Pierre-Simon Laplace rose from humble beginnings in Normandy to become renowned in the fields of engineering, mathematics, statistics, physics, astronomy, and philosophy.  Traité de mécanique céleste was probably Laplace’s best-known contribution to mathematics and astronomy and is thought to be as important as Isaac Newton’s contribution in the previous century.  The first four volumes were published between 1798 and 1805, with a fifth and final volume appearing in 1825.

Laplace was born into a rural farming family but went to study mathematics in Paris.   As a mathematician, he lived in the world of the infinitesimal governed by differential equations.  In applying mathematics to physical problems, Laplace’s approach was to:

… establish that the phenomena of nature can be reduced in the last analysis to actions at a distance between molecule and molecule, and that the consideration of these actions must serve as the basis of the mathematical theory of these phenomena.
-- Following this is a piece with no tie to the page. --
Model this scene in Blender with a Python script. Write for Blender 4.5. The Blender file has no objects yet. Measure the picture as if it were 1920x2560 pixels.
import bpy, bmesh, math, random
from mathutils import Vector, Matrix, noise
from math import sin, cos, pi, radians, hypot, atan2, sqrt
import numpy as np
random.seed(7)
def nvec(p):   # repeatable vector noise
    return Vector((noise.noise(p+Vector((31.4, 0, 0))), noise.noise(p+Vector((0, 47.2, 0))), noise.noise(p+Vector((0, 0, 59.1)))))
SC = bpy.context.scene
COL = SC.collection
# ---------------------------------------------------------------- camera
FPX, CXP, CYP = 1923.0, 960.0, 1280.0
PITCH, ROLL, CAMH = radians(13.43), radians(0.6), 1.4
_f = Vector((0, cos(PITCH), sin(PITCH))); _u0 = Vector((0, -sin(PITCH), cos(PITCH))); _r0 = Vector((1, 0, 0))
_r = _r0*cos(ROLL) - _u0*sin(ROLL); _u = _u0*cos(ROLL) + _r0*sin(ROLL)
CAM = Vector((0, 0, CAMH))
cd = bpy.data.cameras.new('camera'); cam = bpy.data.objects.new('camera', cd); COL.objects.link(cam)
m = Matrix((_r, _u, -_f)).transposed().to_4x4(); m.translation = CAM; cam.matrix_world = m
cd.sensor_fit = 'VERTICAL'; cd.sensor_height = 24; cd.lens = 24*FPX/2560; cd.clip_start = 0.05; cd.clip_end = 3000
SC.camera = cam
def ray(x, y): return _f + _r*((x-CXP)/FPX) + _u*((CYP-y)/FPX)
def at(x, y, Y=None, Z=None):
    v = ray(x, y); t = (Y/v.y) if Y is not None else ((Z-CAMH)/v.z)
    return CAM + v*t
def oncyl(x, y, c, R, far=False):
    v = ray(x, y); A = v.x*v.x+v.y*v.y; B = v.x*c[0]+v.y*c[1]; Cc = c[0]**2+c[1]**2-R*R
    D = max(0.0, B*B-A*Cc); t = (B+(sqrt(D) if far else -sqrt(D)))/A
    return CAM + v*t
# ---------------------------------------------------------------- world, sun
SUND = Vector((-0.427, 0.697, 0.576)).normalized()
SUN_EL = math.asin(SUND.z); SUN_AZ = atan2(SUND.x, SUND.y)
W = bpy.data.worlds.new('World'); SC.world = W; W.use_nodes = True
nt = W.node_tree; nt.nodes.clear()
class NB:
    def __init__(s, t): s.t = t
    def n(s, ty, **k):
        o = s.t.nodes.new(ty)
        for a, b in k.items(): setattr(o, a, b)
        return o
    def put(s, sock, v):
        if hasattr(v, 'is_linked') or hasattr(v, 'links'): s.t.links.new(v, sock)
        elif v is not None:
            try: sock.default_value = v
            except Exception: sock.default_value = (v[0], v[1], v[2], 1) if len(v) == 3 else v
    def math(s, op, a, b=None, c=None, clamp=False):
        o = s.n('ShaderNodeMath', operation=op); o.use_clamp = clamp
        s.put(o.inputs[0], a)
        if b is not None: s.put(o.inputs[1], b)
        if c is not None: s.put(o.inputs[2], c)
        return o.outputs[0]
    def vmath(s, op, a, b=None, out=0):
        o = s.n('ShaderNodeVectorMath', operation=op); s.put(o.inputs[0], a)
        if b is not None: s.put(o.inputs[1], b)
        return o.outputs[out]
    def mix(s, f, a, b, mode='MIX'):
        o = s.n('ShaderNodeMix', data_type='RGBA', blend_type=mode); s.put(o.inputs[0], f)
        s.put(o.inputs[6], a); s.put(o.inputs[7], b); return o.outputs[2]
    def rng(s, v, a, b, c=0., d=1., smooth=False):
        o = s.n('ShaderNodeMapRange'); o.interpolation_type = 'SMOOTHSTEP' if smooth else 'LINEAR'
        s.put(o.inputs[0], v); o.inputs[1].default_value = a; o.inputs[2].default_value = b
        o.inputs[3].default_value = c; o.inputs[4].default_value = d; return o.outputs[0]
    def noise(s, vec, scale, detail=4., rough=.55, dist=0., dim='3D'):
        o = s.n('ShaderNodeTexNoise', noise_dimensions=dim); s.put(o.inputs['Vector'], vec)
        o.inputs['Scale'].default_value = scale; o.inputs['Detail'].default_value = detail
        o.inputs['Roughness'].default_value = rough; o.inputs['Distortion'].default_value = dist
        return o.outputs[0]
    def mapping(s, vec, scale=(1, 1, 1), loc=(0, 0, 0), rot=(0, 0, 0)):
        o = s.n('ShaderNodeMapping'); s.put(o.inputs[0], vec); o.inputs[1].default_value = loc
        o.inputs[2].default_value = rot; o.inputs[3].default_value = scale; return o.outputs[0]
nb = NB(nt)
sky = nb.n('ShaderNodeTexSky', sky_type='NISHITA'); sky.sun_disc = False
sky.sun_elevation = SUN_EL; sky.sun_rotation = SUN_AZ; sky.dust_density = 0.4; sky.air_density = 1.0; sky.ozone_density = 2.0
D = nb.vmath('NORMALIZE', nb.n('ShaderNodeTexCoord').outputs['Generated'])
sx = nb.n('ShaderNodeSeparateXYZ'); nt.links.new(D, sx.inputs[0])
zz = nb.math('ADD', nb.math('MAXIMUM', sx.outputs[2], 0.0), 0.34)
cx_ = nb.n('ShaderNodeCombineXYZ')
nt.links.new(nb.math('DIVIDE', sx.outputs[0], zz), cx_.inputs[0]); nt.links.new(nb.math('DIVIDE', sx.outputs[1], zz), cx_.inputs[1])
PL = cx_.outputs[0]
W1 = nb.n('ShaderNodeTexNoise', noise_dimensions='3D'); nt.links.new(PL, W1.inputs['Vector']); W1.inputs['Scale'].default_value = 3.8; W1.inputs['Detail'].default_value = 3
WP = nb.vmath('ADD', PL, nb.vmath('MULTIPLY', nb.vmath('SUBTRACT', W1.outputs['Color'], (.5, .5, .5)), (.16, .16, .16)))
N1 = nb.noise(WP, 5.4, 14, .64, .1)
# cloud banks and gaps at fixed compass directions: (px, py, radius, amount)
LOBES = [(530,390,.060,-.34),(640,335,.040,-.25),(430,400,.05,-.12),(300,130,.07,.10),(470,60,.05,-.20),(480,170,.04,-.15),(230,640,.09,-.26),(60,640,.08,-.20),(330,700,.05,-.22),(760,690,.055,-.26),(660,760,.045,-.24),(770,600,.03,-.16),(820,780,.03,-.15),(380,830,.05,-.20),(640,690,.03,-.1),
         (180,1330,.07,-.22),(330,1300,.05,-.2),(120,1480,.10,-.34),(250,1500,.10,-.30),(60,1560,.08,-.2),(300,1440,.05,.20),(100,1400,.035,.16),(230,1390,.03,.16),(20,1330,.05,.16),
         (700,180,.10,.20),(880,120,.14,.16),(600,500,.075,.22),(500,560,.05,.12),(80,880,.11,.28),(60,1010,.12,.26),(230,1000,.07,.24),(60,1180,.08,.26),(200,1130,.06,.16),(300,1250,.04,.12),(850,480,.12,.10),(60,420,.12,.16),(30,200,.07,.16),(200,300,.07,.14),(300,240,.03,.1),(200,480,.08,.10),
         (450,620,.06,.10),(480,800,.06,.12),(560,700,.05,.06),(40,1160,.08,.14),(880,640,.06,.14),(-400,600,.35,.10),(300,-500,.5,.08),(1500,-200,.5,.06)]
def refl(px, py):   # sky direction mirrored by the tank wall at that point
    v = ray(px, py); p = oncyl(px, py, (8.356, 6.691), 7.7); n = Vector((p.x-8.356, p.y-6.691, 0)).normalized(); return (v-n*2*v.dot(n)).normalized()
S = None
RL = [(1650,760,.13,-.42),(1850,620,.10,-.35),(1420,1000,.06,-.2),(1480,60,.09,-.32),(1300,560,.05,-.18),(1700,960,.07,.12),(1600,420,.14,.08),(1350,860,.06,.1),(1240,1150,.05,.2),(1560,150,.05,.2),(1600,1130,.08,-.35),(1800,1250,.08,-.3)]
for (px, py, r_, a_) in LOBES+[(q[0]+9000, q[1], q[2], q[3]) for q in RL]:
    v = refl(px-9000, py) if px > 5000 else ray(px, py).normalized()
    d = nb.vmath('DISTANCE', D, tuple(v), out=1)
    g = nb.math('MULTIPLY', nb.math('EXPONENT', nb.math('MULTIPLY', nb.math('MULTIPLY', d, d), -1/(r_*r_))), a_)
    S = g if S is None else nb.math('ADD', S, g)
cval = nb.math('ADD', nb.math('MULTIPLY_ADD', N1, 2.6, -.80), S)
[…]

In later years he applied his ideas to a wide range of phenomena: e.g. probability theory as applied to physical observations, capillary action, refraction of light, speed of sound, heat transfer, and the dynamics and cooling of the Earth.

Laplace equation

Laplace and his assistant, Baron Siméon Denis Poisson (1781–1840), are probably familiar to every engineering student today because of the equations named after them involving the so-called Laplacian operator.  These equations have been applied to understanding a wide range of physical phenomena, including in recent times, the stresses that arise in a twisted shaft or beam.  Laplace also had thoughts about the origins of the universe and Professor Stephen Hawking (1942–2018) stated that Laplace had predicted what we now term ‘black holes’.